ROANOKE TIMES

                         Roanoke Times
                 Copyright (c) 1995, Landmark Communications, Inc.

DATE: FRIDAY, December 31, 1993                   TAG: 9402250010
SECTION: EDITORIAL                    PAGE: A14   EDITION: METRO 
SOURCE: 
DATELINE:                                 LENGTH: Short


MORAL UTILITY

UNDER THE sponsorship of four charitable trusts and foundations, 16 accomplished Americans worked for most of 1993 to answer a question: What does society need from higher education?

The result is a self-styled "wake-up call" to the nation's 3,400 colleges and universities from The Wingspread Group on Higher Education.

Concluded the panel, chaired by former Tennessee senator and national Republican Chairman William Brock: American higher education should restore the prominence of the values-oriented liberal arts, redress an imbalance against undergraduate teaching and help nurture creation of a nation of learners by aligning itself with the K-12 public schools to work for improving all levels of education.

The colleges and universities can begin, said the group in its report, "An American Imperative: Higher Expectations for Higher Education," by "reaffirming their conviction that the moral purpose of knowledge is at least as important as its utility."

Good points all, but the distinction between "moral purpose" and "utility" may be less than the report lets on.

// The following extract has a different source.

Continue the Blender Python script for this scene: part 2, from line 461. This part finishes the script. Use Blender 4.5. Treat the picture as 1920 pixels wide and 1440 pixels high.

Values should be taken seriously in education in part because democratic societies to flourish must have purposeful, critically thinking citizens who take values seriously.

What's more, an education too focused on the technical needs of the vocational moment is an education that loses value when the technology changes, as it undoubtedly will.

One trouble with strictly utilitarian education, in other words, is that its utility is strictly limited.